What Is Blogging II – Is Blogging Journalism?
One question that often comes up, when discussing blogging with non-bloggers (and non-blog-readers) is the question of whether blogging is in some way like journalism. In trying to answer that question I often fumble like a bad first-year philosophy student, struggling with Logic 101, Not all bloggers are journalists, but some journalists are bloggers… …I […]
One question that often comes up, when discussing blogging with non-bloggers (and non-blog-readers) is the question of whether blogging is in some way like journalism. In trying to answer that question I often fumble like a bad first-year philosophy student, struggling with Logic 101,
Not all bloggers are journalists, but some journalists are bloggers…
…I mean, some bloggers blog in a way worthy of being called journalism.
Gruelling, isn’t it?
But, the question keeps bubbling up, in part because of the steady stream of rants and tirades by writers quick to point out the perceived weaknesses of the blogosphere (more often than not based on small and anecdotal sample sets). KCRW’s To the Point July 6thpodcast interviewed Andrew Keen in response to his book, The Cult of the Amateur: How Today’s Internet is Killing our Culture.
Keen’s performance was both revealing and poor, highlighting how his impoverished criticisms of blogging in favour of traditional commercial gate-keeping really looked when placed under even the slightest scrutiny. What became painfully clear, as Keen retreated into blustering pontification, was how little the (very marketable) jeremiad against all things “social networking” based itself upon careful analysis of how users filter the information they find in the Web2.0-o-sphere.
The latest installment in the anti-blogging-backlash has come from Michael Skube writing in the LaTimes, Blogs: All the noise that fits. It is very revealing to read both the letters to the editor and Jay Rosen’s follow up piece, The journalism that bloggers actually do (HT: Mediashift). Rosen does a great job, not only highlighting the lack of detail in Skube’s diatribe, but also citing a good list of examples of blogging as journalism.

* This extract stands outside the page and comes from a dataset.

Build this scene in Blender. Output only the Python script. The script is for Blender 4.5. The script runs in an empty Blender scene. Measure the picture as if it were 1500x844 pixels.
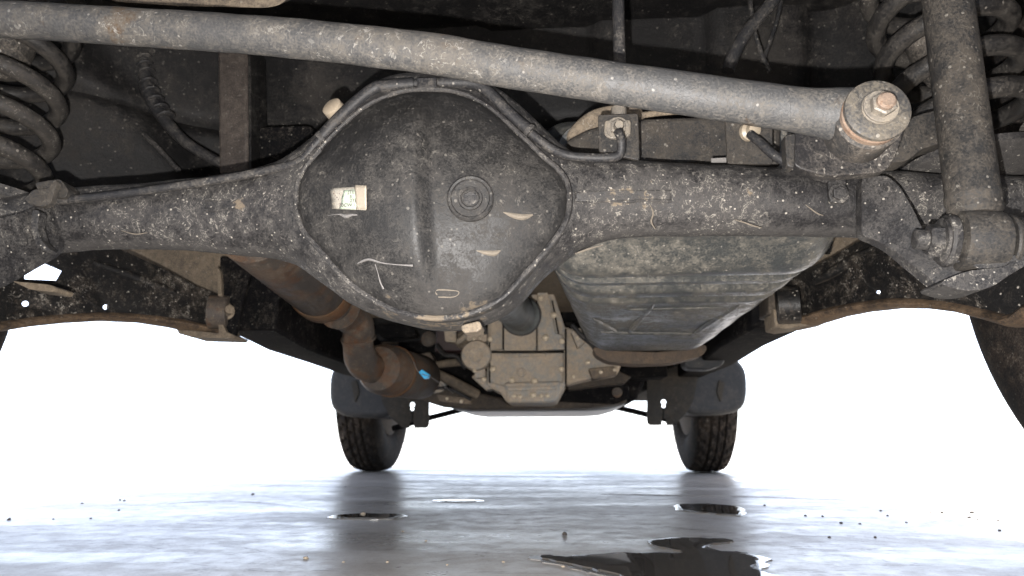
import bpy, bmesh, math, random
from mathutils import Vector, Matrix, noise, Quaternion
random.seed(7)
scene = bpy.context.scene
COL = scene.collection

# ------------------------------------------------------------------ camera
CAM = Vector((0.092, 0.0, 0.115))
YAW, PITCH, FPX = math.radians(4.02), math.radians(12.8), 995.0     # focal length in photo pixels (1500 wide)
fh = Vector((-math.sin(YAW), math.cos(YAW), 0))
RIGHT = Vector((math.cos(YAW), math.sin(YAW), 0))
FWD = fh * math.cos(PITCH) + Vector((0, 0, math.sin(PITCH)))
UP = -fh * math.sin(PITCH) + Vector((0, 0, math.cos(PITCH)))
cd = bpy.data.cameras.new("camera")
cd.sensor_width = 36.0
cd.lens = FPX / 1500 * 36
cd.clip_start, cd.clip_end = 0.01, 2000
cam = bpy.data.objects.new("camera", cd)
COL.objects.link(cam)
M = Matrix((RIGHT, UP, -FWD)).transposed().to_4x4()
M.translation = CAM
cam.matrix_world = M
scene.camera = cam
cd.dof.use_dof = True
cd.dof.focus_distance = 0.53
cd.dof.aperture_fstop = 12.0

# ------------------------------------------------------------------ sky, sun, flash, exposure
SUN_EL, SUN_AZ = math.radians(73), math.radians(25)     # azimuth measured from +Y towards +X
w = bpy.data.worlds.new("World")
scene.world = w
w.use_nodes = True
nt = w.node_tree
bg = nt.nodes["Background"]
sky = nt.nodes.new("ShaderNodeTexSky")
sky.sky_type = 'NISHITA'
sky.sun_disc = False
sky.sun_elevation = SUN_EL
sky.sun_rotation = SUN_AZ
sky.air_density, sky.dust_density, sky.ozone_density = 0.6, 1.8, 0.6
hs = nt.nodes.new("ShaderNodeHueSaturation")      # hazy, nearly white daylight
hs.inputs["Saturation"].default_value = 0.62
nt.links.new(sky.outputs[0], hs.inputs["Color"])
nt.links.new(hs.outputs[0], bg.inputs[0])
bg.inputs[1].default_value = 0.15
sd = bpy.data.lights.new("sun", 'SUN')
sd.energy, sd.angle, sd.color = 4.5, math.radians(0.5), (1.0, 0.96, 0.9)
sun = bpy.data.objects.new("sun", sd)
COL.objects.link(sun)
sdir = Vector((math.sin(SUN_AZ) * math.cos(SUN_EL), math.cos(SUN_AZ) * math.cos(SUN_EL), math.sin(SUN_EL)))
sun.rotation_euler = sdir.to_track_quat('Z', 'Y').to_euler()
# the phone's flash beside the lens: it throws the hard shadows up and to the right
fd = bpy.data.lights.new("phone_flash", 'POINT')
fd.energy, fd.shadow_soft_size, fd.color = 10.8, 0.003, (1.0, 0.965, 0.93)
fl = bpy.data.objects.new("phone_flash", fd)
COL.objects.link(fl)
fl.location = CAM + RIGHT * -0.020 + UP * -0.030
vs = scene.view_settings
vs.view_transform, vs.look, vs.gamma, vs.use_curve_mapping = 'Standard', 'None', 1.0, False
vs.exposure = 2.72
scene.cycles.max_bounces = 5
scene.cycles.diffuse_bounces = 3
scene.cycles.glossy_bounces = 3
scene.cycles.use_denoising = True


# ------------------------------------------------------------------ helpers
def P(px, py, Y):
    """point of the plane y = Y that the photo shows at pixel (px, py)"""
    d = FWD + RIGHT * ((px - 750) / FPX) + UP * ((422 - py) / FPX)
    return CAM + d * ((Y - CAM.y) / d.y)


def PL(pts, Y):
    return [P(a, b, Y(a, b) if callable(Y) else Y) for a, b in pts]


def lin(x0, y0, x1, y1):
    return lambda a, b=0: y0 + (a - x0) / (x1 - x0) * (y1 - y0)


ROOT_LOC = {}


def adopt(o, parent):
    o.parent = parent
    if parent.type == 'EMPTY':
        o.matrix_parent_inverse = Matrix.Translation(-parent.location)


def obj(name, me, mat, parent=None):
    o = bpy.data.objects.new(name, me)
    COL.objects.link(o)
    if mat and not me.materials:
        me.materials.append(mat)
    if parent:
        adopt(o, parent)
    return o


def mk(name, V, F, mat, parent=None, smooth=True, bevel=0, bseg=2, sub=0, solid=0, angle=35):
    me = bpy.data.meshes.new(name)
    me.from_pydata([tuple(v) for v in V], [], F)
    bm = bmesh.new()
    bm.from_mesh(me)
    bmesh.ops.remove_doubles(bm, verts=bm.verts, dist=1e-6)
    bmesh.ops.recalc_face_normals(bm, faces=bm.faces)
    bm.to_mesh(me)
    bm.free()
    if smooth:
        me.polygons.foreach_set("use_smooth", [True] * len(me.polygons))
        me.set_sharp_from_angle(angle=math.radians(angle))
    o = obj(name, me, mat, parent)
    if solid:
        m = o.modifiers.new("s", 'SOLIDIFY'); m.thickness = solid; m.offset = 0
    if bevel:
        m = o.modifiers.new("b", 'BEVEL'); m.width = bevel; m.segments = bseg; m.limit_method = 'ANGLE'
        m.angle_limit = math.radians(30); m.harden_normals = False
    if sub:
        m = o.modifiers.new("u", 'SUBSURF'); m.levels = m.render_levels = sub
    return o


def smooth_path(pts, k=6):
    """Catmull-Rom through points given as Vector or (Vector, radius)"""
    out = []
    n = len(pts)
    for i in range(n - 1):
        p0, p1, p2, p3 = pts[max(i - 1, 0)], pts[i], pts[i + 1], pts[min(i + 2, n - 1)]
        for j in range(k):
            t = j / k
            out.append(0.5 * ((2 * p1) + (p2 - p0) * t + (2 * p0 - 5 * p1 + 4 * p2 - p3) * t * t + (3 * p1 - p0 - 3 * p2 + p3) * t ** 3))
    out.append(pts[-1].copy())
    return out


def tube_data(pts, r, n=14, k=6):
    pts = [Vector(p) for p in pts]
    rr = [r] * len(pts) if not isinstance(r, (list, tuple)) else list(r)
    if k > 1:
        q = smooth_path([Vector((*p, x)) if False else Vector((p.x, p.y, p.z, x)) for p, x in zip(pts, rr)], k)
        pts = [Vector((v[0], v[1], v[2])) for v in q]
        rr = [v[3] for v in q]
    V, F = [], []
    t0 = (pts[1] - pts[0]).normalized()
    ref = Vector((0, 0, 1)) if abs(t0.z) < 0.9 else Vector((1, 0, 0))
    nrm = (ref - t0 * ref.dot(t0)).normalized()
    for i, p in enumerate(pts):
        t = (pts[min(i + 1, len(pts) - 1)] - pts[max(i - 1, 0)]).normalized()
        nrm = (nrm - t * nrm.dot(t)).normalized()
        b = t.cross(nrm)
        for j in range(n):
            a = 2 * math.pi * j / n
            V.append(p + (nrm * math.cos(a) + b * math.sin(a)) * rr[i])
    for i in range(len(pts) - 1):
        for j in range(n):
            F.append((i * n + j, i * n + (j + 1) % n, (i + 1) * n + (j + 1) % n, (i + 1) * n + j))
    F.append(tuple(range(n - 1, -1, -1)))
    F.append(tuple((len(pts) - 1) * n + j for j in range(n)))
    return V, F


def tube(name, pts, r, mat, parent=None, n=14, k=6):
    V, F = tube_data(pts, r, n, k)
    return mk(name, V, F, mat, parent, angle=50)


def lathe_data(profile, origin, axis, n=40):
    """profile of (radius, height along axis)"""
    axis = Vector(axis).normalized()
    ref = Vector((0, 0, 1)) if abs(axis.z) < 0.9 else Vector((1, 0, 0))
    u = axis.cross(ref).normalized()
    v = axis.cross(u)
    V, F = [], []
    for r, h in profile:
        for j in range(n):
            a = 2 * math.pi * j / n
            V.append(Vector(origin) + axis * h + (u * math.cos(a) + v * math.sin(a)) * r)
    for i in range(len(profile) - 1):
        for j in range(n):
            F.append((i * n + j, i * n + (j + 1) % n, (i + 1) * n + (j + 1) % n, (i + 1) * n + j))
    if profile[0][0] > 1e-5:
        F.append(tuple(range(n - 1, -1, -1)))
    if profile[-1][0] > 1e-5:
        F.append(tuple((len(profile) - 1) * n + j for j in range(n)))
    return V, F


def lathe(name, profile, origin, axis, mat, parent=None, n=40, bevel=0):
    V, F = lathe_data(profile, origin, axis, n)
    return mk(name, V, F, mat, parent, bevel=bevel, angle=32)


def loft(name, rings, mat, parent=None, caps=True, bevel=0, sub=0, angle=40):
    n = len(rings[0])
    V = [p for r in rings for p in r]
    F = []
    for i in range(len(rings) - 1):
        for j in range(n):
            F.append((i * n + j, i * n + (j + 1) % n, (i + 1) * n + (j + 1) % n, (i + 1) * n + j))
    if caps:
        F.append(tuple(range(n - 1, -1, -1)))
        F.append(tuple((len(rings) - 1) * n + j for j in range(n)))
    return mk(name, V, F, mat, parent, bevel=bevel, sub=sub, angle=angle)


def prism(name, outline, vec, mat, parent=None, bevel=0.002, bseg=2, smooth=True):
    """closed outline of 3D points pushed along vec: a plate with real thickness"""
    vec = Vector(vec)
    n = len(outline)
    V = [Vector(p) for p in outline] + [Vector(p) + vec for p in outline]
    F = [tuple(range(n)), tuple(range(2 * n - 1, n - 1, -1))]
    for j in range(n):
        F.append((j, (j + 1) % n, n + (j + 1) % n, n + j))
    return mk(name, V, F, mat, parent, bevel=bevel, bseg=bseg, smooth=smooth, angle=30)


def block(name, lo, hi, mat, parent=None, bevel=0.004):
    a, b = Vector(lo), Vector(hi)
    o = [Vector((a.x, a.y, a.z)), Vector((b.x, a.y, a.z)), Vector((b.x, a.y, b.z)), Vector((a.x, a.y, b.z))]
    return prism(name, o, (0, b.y - a.y, 0), mat, parent, bevel)


def rounded(pts, r, seg=5):
    """round the corners of a closed outline of vectors"""
    out = []
    n = len(pts)
    for i in range(n):
        p, a, b = pts[i], pts[i - 1], pts[(i + 1) % n]
        ra = min(r, (a - p).length * .45); rb = min(r, (b - p).length * .45)
        s, e = p + (a - p).normalized() * ra, p + (b - p).normalized() * rb
        for j in range(seg + 1):
            t = j / seg
            out.append(s * (1 - t) ** 2 + p * 2 * t * (1 - t) + e * t * t)
    return out


BOLTS = {}


def bolt(loc, axis, r, h, mat, parent, name="bolt"):
    key = (round(r, 4), round(h, 4), mat.name)
    if key not in BOLTS:
        V, F = lathe_data([(r * 1.35, 0), (r * 1.35, h * .25), (r * 1.3, h * .27)], (0, 0, 0), (0, 0, 1), 18)
        V2, F2 = lathe_data([(r, h * .22), (r, h * .9), (r * .85, h)], (0, 0, 0), (0, 0, 1), 6)
        me = bpy.data.meshes.new("bolt")
        me.from_pydata([tuple(v) for v in V + V2], [], F + [tuple(len(V) + i for i in f) for f in F2])
        me.materials.append(mat)
        BOLTS[key] = me
    o = obj(name, BOLTS[key], None, parent)
    o.location = loc
    o.rotation_mode = 'QUATERNION'
    o.rotation_quaternion = Vector(axis).to_track_quat('Z', 'Y')
    return o


# ------------------------------------------------------------------ materials
def node(nt, t, **kw):
    n = nt.nodes.new(t)
    for k, v in kw.items():
        setattr(n, k, v)
    return n


class NT:
    def __init__(s, name):
        s.m = bpy.data.materials.new(name); s.m.use_nodes = True
        s.t = s.m.node_tree; s.b = s.t.nodes["Principled BSDF"]
        s.tc = node(s.t, "ShaderNodeTexCoord")

    def put(s, inp, v):
        if hasattr(v, "links"):
            s.t.links.new(v, inp)
        else:
            inp.default_value = v

    def math(s, op, a, b=0.0, c=0.0, clamp=False):
        n = node(s.t, "ShaderNodeMath", operation=op, use_clamp=clamp)
        for i, v in enumerate((a, b, c)):
            s.put(n.inputs[i], v)
        return n.outputs[0]

    def noise(s, scale, detail=3, rough=.55, dist=0, vec=None):
        n = node(s.t, "ShaderNodeTexNoise")
        s.t.links.new(vec if vec is not None else s.tc.outputs["Object"], n.inputs["Vector"])
        n.inputs["Scale"].default_value = scale; n.inputs["Detail"].default_value = detail
        n.inputs["Roughness"].default_value = rough; n.inputs["Distortion"].default_value = dist
        return n.outputs["Fac"]

    def voronoi(s, scale, feature='F1', vec=None):
        n = node(s.t, "ShaderNodeTexVoronoi", feature=feature)
        s.t.links.new(vec if vec is not None else s.tc.outputs["Object"], n.inputs["Vector"])
        n.inputs["Scale"].default_value = scale
        return n

    def rng(s, v, a, b, c=0.0, d=1.0, smooth=True):
        n = node(s.t, "ShaderNodeMapRange", interpolation_type='SMOOTHSTEP' if smooth else 'LINEAR', clamp=True)
        s.put(n.inputs[0], v)
        for i, x in enumerate((a, b, c, d)):
            s.put(n.inputs[i + 1], x)
        return n.outputs[0]

    def mix(s, f, a, b):
        n = node(s.t, "ShaderNodeMix", data_type='RGBA')
        s.put(n.inputs[0], f)
        for i, v in ((6, a), (7, b)):
            s.put(n.inputs[i], (*v, 1) if isinstance(v, tuple) and len(v) == 3 else v)
        return n.outputs[2]

    def mapping(s, scale):
        n = node(s.t, "ShaderNodeMapping")
        s.t.links.new(s.tc.outputs["Object"], n.inputs[0])
        n.inputs["Scale"].default_value = scale
        return n.outputs[0]

    def bump(s, h, strength, dist=0.002):
        n = node(s.t, "ShaderNodeBump")
        n.inputs["Strength"].default_value = strength; n.inputs["Distance"].default_value = dist
        s.t.links.new(h, n.inputs["Height"])
        s.t.links.new(n.outputs[0], s.b.inputs["Normal"])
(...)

Not all blogging is weighty, thoughtful or important, but it doesn’t take much examination to realise that some of it is. An inability to see that can only be put down to poor research or self-interested bending of reality (what we commonly call lying). The important issue is really not whether blogging might be journalism or not, whether blogs may contain excellent writing or not. Rather, it is whether readers can discern quality when they find it and whether bloggers, often working alone and outside conventional editorial networks can maintain standards of excellence.